An example of this algorithm for \(n=8\) is shown below.

the tour described above for an 8 by 8 grid
  1. Is a tour still possible if the start/finish point is changed to the centre of a different square? Justify your answer.

Yes. Following the same path as above, a tour starting from a different square is still possible.

It starts from that square and repeats the path until reaching the top-left corner, and continues until reaching the starting point.

Since the tour passes through every square, then this is possible for any square.

Suppose now that a robot is programmed to move along a tour of an \(n \times n\) grid. The robot understands two commands.

  • command \(R\) which turns the robot clockwise through a right angle;
  • command \(F\) which moves the robot forward to the centre of the next square.

The robot has a program, a list of commands, which it performs in the given order to complete a tour; say that, in total, command \(R\) appears \(r\) times in the program and command \(F\) appears \(f\) times.

  1. Initially the robot is in the top-left square pointing to the right. Assuming the first command is an \(F\), what is the value of \(f\)?
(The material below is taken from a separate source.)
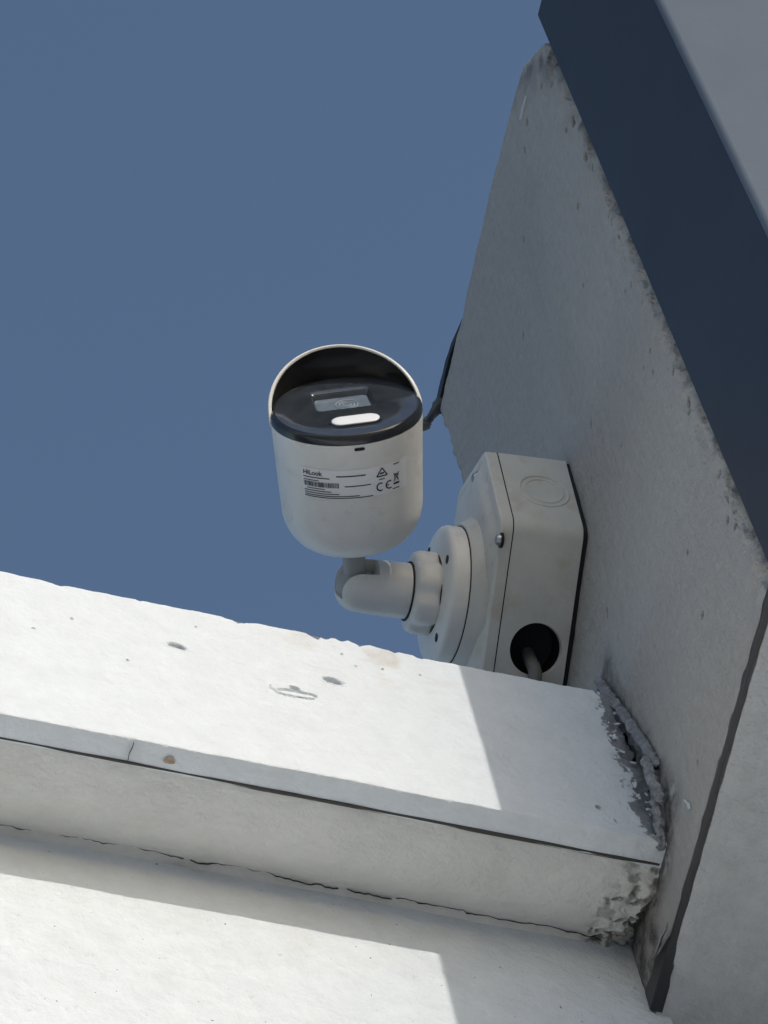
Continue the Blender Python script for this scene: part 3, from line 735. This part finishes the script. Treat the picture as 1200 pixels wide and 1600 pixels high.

Explain also why \(r+1\) is a multiple of \(4\).

The robot must visit each square exactly once, and each command \(F\) makes the robot move to a new square. It starts in a square so will have visited each square in the grid after \(n^2-1\) \(F\) commands, but to complete the tour it must make one more move back into the starting square. Therefore, \(f=n^2\).

The robot starts by moving East and its tour must finish by moving North from the square below the start. It will have turned clockwise through three right angles plus some number of complete turns. Therefore, \(r\) is \(3\) plus a multiple of \(4\). Hence \(r+1\) is a multiple of \(4\).

  1. Must the results of part (iii) still hold if the robot starts and finishes at the centre of a different square? Explain your reasoning.

Regardless of where it starts, the robot must still visit each square once, so we still have \(f=n^2\), but \(r\) might be different.

For instance, if we start part way along the first row, the robot could start and finish facing East, in which case it will have made a whole number of full turns.

In this case, \(r\) is a multiple of four.

  1. Show that a tour of an \(n \times n\) grid is not possible when \(n\) is odd.

In order to be back at the starting point, the robot has to move the same number of squares up and down, and the same number of squares left and right.

Therefore the number of squares has to be even.

But, when \(n\) is odd the number of squares, \(n^2\), will be an odd number.

So if \(n\) is odd, the robot cannot get back to the original square.